Great discussion as always. I really enjoyed this story and i didn’t know I needed occult Sherlock Holmes! The other stories in this series feature the Watson type assistant much more Prominently, so I agree that a mention was shoehorned into the first story to give it all a connection. Do you think that the able assistant who functions as the audience is required for an iconic protagonists story to work? Or is it the influence of the Holmes stories? I was trying to think of an iconic hero who doesn’t have an assistant and the only one that I thought of was Robert Howard’s Solomon Kane.
I was not surprised by the appearance of the cat and dog in this story at all. In a modern tale you wouldn’t be surprised if a character pulls out a cellphone or credit card that hasn’t been introduced before, I don’t see how the cat and dog function any differently here. I actually really like the idea that this whole thing is part of nature that some creatures of nature can detect with the senses they have.
I am looking forward to more Blackwood stories, this series needed more than the few he published about Dr. Silence.
If anyone's looking for this story, I found it here:
http://algernonblackwood.org/Z-files/Psychical%20Invasion.pdf
Please write an updated version of this story featuring a guinea pig!
One of the things that we're finding with our relatively small sample size, is that these occult-detective stories tend to be a bit explanatory, especially at the end. Or, maybe not even the occult-detective stories, but the supernatural investigation stories, because I have to include the next story in this mix as well.
But, yeah, Blackwood is just a masterful wordsmith. We'll get to more of him soon!
Great discussion as always, indeed! But a lot longer and so a lot deeper than, say, the discussion on 'From beyond' ;-)
There is just too much to talk about (like how Houdini turns up when talking about the spiritual movement at the change of the 19th century into the 20th - I had to think about how Lovecraft worked as a ghost writer for Houdini, and now I understand they were equal minds in their skeptical, atheist quest. And can the name 'Silence' has to do with the Wittgensteinian aspect of language as a flawed system? That is: is the doctor 'silent' so he can listen to the other layers of reality, or does he want the world to be more silent, that is: stopping people to talk nonsense. et cetera et cetera).
I really like the writing style of Blackwood. I loved the well elaborated characters of the dog and cat (and that while I don't like dogs and cats, I am more a guinea pig type). Sometimes the story was a bit too explanatory to my taste and the end was far too clean and sweet, but over all I loved the story. I am looking forward to reading more Blackwood stories!
I hope we'll get more Blackwood soon, too, and at this point I wish we had the time to do a spin-off show devoted only to occult detectives.

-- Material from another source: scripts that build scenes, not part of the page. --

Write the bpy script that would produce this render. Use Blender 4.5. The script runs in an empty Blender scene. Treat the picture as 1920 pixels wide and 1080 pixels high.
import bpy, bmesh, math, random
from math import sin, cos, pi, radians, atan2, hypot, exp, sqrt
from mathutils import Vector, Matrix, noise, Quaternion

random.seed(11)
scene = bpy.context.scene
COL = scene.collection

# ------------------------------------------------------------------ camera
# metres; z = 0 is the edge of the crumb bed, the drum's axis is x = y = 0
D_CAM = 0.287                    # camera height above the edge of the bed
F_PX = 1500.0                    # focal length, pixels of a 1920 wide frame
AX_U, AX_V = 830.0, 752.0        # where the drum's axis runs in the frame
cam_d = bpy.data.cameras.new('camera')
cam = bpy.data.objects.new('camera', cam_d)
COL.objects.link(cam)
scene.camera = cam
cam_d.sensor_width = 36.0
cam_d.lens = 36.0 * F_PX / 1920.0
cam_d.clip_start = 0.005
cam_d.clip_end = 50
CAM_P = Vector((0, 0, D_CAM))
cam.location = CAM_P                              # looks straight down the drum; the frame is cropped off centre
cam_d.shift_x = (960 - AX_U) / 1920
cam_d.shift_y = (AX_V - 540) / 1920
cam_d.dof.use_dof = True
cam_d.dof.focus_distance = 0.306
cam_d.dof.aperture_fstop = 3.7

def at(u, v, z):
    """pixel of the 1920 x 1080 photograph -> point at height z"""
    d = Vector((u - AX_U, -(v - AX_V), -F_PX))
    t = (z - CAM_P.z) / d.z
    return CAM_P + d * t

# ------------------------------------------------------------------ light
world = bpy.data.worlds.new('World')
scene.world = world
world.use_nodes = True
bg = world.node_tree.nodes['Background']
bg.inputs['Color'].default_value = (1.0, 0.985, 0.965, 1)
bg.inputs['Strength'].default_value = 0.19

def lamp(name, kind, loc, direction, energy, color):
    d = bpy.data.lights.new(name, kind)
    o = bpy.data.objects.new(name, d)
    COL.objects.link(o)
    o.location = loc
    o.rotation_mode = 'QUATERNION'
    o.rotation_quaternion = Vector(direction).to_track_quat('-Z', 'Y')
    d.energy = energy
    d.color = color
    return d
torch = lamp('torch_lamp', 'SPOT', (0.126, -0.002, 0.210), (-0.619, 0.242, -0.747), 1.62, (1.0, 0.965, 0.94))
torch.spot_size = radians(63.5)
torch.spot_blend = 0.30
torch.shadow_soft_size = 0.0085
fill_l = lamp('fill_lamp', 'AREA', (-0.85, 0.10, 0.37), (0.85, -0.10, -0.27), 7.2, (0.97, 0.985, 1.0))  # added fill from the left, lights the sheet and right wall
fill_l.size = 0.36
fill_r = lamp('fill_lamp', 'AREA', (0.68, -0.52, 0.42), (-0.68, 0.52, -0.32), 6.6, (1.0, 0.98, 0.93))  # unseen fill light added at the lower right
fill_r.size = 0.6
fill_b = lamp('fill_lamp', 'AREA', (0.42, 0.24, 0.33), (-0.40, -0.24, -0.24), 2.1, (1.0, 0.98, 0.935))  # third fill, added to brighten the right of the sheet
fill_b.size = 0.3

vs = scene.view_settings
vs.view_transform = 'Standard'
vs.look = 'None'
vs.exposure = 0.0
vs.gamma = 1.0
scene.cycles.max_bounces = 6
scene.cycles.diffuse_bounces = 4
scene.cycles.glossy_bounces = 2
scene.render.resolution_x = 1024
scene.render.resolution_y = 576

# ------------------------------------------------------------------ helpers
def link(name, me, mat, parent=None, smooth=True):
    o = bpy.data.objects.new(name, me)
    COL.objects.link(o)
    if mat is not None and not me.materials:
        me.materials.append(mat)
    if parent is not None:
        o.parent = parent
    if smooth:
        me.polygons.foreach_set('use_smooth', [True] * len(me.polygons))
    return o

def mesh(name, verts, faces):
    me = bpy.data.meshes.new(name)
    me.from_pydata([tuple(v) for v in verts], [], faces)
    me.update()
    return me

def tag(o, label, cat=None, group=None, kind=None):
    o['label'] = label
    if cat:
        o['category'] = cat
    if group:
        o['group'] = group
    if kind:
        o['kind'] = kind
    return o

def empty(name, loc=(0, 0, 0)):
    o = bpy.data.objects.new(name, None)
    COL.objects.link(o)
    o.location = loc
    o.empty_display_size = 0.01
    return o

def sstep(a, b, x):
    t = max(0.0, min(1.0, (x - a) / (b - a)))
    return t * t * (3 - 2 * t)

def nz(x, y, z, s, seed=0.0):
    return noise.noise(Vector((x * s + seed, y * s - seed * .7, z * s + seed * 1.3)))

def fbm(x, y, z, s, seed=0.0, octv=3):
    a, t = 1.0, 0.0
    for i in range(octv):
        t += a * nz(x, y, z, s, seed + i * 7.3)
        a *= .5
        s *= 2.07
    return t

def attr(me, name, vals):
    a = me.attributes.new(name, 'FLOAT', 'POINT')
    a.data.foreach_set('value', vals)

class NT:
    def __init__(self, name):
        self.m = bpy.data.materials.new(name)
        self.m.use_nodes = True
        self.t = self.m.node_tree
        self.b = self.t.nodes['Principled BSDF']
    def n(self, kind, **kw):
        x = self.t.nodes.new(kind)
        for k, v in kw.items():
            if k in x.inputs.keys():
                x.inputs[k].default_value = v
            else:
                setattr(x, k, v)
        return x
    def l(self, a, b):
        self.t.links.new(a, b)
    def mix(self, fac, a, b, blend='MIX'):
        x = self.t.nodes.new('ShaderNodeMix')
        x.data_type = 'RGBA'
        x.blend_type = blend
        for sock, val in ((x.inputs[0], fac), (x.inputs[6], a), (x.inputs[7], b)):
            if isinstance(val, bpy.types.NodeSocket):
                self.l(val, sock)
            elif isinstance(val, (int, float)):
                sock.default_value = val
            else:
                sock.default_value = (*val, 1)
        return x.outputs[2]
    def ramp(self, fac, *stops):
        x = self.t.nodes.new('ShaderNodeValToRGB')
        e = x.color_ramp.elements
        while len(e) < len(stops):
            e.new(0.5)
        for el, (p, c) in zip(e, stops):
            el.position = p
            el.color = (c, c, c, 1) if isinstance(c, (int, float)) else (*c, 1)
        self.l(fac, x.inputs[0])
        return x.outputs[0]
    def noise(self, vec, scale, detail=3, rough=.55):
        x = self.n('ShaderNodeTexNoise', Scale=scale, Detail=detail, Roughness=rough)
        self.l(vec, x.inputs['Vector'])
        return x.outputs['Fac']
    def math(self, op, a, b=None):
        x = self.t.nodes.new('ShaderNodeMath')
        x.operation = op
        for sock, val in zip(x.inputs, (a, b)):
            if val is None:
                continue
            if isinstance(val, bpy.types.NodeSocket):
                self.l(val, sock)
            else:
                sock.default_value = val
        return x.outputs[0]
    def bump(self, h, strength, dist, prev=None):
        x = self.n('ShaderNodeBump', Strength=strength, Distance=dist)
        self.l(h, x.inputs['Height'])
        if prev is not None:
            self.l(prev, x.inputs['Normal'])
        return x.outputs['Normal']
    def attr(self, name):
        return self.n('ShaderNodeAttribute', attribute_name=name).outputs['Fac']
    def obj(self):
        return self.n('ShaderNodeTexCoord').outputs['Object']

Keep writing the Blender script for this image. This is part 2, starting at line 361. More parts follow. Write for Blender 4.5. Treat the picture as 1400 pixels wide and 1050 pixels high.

I think it's a really fascinating question about the assistant character. We saw this thing with Poe's "Murders in the Rue Morgue," too, so it does go all the way back to the beginning. I suspect that that's a big part of it -- tradition and rules of the genre -- but also simply a nineteenth-century inclination towards personal narratives rather than the detached third-person narratives that feel standard to us today, but then not wanting the detective to be the narrator of the story because then they can't really be sympathetic when bragging about how awesome they are all the time.